▸ **DATASET CONTENT**:
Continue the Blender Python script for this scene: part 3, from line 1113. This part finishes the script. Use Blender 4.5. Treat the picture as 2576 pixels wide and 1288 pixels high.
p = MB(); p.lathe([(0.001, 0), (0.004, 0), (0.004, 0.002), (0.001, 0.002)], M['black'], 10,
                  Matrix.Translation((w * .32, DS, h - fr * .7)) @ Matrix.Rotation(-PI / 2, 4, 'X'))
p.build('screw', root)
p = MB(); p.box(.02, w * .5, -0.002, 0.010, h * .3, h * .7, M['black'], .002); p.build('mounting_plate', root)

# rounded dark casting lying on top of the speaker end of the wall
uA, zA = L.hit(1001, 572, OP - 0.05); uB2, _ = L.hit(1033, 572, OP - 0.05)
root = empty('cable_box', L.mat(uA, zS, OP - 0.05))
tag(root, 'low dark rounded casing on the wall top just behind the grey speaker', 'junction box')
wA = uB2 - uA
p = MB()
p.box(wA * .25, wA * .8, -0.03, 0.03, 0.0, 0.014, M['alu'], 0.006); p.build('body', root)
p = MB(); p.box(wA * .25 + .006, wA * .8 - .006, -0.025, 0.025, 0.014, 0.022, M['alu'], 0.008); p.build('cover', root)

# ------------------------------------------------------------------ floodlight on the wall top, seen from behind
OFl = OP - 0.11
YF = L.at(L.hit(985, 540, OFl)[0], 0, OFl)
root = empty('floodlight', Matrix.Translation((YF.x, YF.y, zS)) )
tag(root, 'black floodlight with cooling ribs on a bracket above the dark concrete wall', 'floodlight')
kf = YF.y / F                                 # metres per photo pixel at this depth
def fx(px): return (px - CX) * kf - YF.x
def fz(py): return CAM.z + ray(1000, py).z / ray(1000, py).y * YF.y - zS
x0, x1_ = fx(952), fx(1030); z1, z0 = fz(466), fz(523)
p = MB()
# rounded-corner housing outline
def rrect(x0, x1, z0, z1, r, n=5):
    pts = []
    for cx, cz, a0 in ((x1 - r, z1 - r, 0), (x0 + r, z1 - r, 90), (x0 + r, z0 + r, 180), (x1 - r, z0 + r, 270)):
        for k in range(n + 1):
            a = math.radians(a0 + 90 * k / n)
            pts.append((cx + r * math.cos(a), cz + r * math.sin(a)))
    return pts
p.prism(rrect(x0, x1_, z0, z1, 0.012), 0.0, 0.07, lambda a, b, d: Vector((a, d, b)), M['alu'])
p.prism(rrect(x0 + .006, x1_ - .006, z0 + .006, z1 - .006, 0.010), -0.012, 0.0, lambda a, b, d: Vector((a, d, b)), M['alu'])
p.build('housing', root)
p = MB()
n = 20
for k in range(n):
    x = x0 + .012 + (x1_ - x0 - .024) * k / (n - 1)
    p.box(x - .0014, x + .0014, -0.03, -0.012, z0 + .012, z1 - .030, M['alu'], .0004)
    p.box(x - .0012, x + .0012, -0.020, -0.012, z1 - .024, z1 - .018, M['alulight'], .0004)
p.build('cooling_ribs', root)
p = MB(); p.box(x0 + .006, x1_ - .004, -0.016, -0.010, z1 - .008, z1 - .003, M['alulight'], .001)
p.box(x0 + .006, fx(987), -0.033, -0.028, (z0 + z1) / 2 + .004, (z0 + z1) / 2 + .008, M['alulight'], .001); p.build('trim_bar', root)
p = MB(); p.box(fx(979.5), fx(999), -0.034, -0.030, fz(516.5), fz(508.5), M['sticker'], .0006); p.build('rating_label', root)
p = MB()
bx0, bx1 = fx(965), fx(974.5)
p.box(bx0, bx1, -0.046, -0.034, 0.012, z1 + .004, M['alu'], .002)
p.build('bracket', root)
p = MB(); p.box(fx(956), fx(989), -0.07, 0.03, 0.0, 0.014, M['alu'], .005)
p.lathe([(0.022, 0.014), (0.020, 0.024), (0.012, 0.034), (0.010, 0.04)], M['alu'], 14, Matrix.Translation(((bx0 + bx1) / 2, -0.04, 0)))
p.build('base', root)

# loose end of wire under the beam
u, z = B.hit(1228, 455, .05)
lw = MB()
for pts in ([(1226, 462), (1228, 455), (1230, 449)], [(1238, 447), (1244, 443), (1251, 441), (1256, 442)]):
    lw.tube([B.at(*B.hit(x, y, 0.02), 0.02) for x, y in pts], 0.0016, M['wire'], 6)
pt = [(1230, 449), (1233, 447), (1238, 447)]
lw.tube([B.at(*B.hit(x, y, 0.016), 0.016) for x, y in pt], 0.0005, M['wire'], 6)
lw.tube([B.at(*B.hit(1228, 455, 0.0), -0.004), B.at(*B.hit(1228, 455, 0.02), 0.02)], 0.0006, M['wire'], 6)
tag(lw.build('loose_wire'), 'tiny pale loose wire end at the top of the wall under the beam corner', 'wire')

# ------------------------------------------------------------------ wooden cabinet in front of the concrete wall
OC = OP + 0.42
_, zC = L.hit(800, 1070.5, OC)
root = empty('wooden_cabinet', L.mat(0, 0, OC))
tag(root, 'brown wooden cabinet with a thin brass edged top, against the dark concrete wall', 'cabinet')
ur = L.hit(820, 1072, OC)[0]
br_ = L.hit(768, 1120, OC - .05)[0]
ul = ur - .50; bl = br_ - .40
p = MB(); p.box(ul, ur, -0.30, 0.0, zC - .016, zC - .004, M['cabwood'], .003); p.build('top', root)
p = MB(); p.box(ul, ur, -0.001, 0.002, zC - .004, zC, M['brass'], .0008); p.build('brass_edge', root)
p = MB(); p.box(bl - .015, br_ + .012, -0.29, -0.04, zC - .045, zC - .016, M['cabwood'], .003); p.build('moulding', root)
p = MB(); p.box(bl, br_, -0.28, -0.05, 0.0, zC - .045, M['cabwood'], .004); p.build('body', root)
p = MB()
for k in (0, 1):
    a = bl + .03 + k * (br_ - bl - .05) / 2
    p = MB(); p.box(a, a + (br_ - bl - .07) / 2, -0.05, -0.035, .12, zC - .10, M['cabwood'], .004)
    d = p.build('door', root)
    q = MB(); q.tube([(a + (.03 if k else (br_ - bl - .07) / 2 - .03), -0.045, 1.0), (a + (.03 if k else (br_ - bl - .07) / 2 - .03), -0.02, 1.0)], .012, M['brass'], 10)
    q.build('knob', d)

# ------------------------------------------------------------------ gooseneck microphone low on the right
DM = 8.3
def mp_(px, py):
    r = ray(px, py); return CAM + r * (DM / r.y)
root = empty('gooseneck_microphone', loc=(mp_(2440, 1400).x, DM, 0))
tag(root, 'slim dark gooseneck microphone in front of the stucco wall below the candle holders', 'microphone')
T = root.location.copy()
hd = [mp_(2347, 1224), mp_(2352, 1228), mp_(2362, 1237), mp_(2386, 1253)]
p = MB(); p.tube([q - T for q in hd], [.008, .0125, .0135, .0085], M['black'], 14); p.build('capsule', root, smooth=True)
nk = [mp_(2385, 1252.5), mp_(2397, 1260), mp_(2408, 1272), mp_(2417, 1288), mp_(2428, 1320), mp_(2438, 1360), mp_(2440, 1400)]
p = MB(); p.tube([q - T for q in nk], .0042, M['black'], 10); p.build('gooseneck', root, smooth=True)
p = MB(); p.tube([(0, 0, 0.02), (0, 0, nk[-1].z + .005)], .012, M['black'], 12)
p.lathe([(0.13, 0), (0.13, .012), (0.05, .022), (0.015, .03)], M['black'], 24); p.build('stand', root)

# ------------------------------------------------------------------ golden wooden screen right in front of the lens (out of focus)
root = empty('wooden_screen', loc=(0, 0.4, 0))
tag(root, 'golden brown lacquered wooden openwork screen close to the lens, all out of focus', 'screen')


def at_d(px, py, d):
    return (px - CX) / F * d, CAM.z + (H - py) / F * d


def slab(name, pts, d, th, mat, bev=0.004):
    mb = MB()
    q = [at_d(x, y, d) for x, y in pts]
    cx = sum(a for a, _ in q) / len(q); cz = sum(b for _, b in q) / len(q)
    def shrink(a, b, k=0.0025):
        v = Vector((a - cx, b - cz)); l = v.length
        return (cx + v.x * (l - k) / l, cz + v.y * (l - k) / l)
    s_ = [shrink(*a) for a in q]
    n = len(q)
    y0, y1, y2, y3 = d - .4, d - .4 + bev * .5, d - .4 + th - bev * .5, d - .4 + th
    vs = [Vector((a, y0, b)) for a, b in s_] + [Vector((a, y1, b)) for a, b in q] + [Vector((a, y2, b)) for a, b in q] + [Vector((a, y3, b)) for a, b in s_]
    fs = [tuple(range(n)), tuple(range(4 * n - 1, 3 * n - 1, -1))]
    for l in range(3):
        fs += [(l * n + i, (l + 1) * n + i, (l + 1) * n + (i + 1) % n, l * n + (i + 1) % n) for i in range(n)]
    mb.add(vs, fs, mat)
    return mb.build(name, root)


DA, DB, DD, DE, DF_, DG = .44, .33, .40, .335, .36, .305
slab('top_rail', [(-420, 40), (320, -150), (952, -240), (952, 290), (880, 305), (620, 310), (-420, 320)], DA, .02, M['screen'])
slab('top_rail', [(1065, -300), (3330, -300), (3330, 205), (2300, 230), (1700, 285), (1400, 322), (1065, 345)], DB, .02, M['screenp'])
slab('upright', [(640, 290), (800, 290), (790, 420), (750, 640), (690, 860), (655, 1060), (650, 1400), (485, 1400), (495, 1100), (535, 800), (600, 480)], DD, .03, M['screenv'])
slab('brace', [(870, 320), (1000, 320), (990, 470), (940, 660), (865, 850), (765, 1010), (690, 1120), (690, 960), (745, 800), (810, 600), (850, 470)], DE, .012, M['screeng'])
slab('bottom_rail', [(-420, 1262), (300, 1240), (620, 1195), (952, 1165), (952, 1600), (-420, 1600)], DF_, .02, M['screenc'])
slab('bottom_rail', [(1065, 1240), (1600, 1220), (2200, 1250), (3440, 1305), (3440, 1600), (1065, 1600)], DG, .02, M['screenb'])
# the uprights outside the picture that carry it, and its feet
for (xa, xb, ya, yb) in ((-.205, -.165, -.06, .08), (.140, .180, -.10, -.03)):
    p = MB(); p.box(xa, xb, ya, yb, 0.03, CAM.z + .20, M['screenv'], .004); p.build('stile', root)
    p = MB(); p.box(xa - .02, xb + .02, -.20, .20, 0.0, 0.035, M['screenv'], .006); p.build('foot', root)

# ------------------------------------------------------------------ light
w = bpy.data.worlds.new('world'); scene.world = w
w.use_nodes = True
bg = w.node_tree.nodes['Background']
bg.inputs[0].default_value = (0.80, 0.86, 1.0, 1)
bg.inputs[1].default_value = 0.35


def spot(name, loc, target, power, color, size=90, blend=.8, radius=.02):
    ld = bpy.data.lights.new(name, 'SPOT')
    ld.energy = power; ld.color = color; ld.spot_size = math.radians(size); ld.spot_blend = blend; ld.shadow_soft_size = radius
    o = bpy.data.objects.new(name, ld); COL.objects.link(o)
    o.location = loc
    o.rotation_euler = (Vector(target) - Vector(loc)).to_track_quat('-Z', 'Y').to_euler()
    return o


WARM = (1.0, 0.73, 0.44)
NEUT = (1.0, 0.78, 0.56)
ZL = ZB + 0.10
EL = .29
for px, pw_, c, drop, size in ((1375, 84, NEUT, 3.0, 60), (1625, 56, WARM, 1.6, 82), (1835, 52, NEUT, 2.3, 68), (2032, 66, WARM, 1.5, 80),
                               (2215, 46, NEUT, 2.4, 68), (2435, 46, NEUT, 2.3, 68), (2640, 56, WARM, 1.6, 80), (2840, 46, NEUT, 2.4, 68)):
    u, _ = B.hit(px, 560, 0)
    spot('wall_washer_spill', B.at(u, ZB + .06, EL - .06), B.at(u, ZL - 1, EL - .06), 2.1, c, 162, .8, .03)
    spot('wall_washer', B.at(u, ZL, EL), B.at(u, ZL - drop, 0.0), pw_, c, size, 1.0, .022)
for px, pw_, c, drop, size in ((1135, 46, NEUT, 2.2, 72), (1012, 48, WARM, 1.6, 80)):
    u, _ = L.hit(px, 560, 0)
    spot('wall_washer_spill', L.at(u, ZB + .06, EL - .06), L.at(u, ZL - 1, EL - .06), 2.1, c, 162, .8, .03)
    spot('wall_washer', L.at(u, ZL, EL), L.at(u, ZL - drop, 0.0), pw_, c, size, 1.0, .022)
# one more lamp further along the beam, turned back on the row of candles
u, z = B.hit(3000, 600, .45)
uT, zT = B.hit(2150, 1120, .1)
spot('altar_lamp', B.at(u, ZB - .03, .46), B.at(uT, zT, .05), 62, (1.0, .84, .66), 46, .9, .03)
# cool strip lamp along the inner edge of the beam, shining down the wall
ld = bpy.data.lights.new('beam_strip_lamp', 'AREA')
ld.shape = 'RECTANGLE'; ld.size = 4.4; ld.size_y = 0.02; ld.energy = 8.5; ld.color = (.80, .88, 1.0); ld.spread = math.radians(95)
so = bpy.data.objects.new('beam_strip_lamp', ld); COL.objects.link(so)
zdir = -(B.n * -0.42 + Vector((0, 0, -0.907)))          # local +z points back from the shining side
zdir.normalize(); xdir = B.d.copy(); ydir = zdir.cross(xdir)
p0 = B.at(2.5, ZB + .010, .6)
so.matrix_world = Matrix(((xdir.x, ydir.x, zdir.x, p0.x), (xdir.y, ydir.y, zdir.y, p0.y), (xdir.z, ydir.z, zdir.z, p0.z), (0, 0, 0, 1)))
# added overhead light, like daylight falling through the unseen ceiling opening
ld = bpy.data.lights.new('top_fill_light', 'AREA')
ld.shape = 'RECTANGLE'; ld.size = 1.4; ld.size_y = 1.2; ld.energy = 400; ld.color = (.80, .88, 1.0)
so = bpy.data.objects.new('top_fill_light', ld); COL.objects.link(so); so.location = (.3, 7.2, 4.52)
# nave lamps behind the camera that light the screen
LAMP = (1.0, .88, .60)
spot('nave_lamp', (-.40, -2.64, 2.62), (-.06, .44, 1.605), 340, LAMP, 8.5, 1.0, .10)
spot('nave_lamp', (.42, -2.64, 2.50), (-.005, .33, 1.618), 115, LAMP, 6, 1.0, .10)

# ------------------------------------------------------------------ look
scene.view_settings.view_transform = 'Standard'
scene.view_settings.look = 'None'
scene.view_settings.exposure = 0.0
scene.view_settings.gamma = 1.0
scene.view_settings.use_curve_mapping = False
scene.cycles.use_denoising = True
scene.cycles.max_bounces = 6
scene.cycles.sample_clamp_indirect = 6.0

▸ **PROBLEM DETAILS**:
Please print exactly what appears from the first line of the data through the line with "p = MB(); p.box(wA", including both of those lines and nothing past them.

▸ **FULL OUTPUT**:
Continue the Blender Python script for this scene: part 3, from line 1113. This part finishes the script. Use Blender 4.5. Treat the picture as 2576 pixels wide and 1288 pixels high.
p = MB(); p.lathe([(0.001, 0), (0.004, 0), (0.004, 0.002), (0.001, 0.002)], M['black'], 10,
                  Matrix.Translation((w * .32, DS, h - fr * .7)) @ Matrix.Rotation(-PI / 2, 4, 'X'))
p.build('screw', root)
p = MB(); p.box(.02, w * .5, -0.002, 0.010, h * .3, h * .7, M['black'], .002); p.build('mounting_plate', root)

# rounded dark casting lying on top of the speaker end of the wall
uA, zA = L.hit(1001, 572, OP - 0.05); uB2, _ = L.hit(1033, 572, OP - 0.05)
root = empty('cable_box', L.mat(uA, zS, OP - 0.05))
tag(root, 'low dark rounded casing on the wall top just behind the grey speaker', 'junction box')
wA = uB2 - uA
p = MB()
p.box(wA * .25, wA * .8, -0.03, 0.03, 0.0, 0.014, M['alu'], 0.006); p.build('body', root)
p = MB(); p.box(wA * .25 + .006, wA * .8 - .006, -0.025, 0.025, 0.014, 0.022, M['alu'], 0.008); p.build('cover', root)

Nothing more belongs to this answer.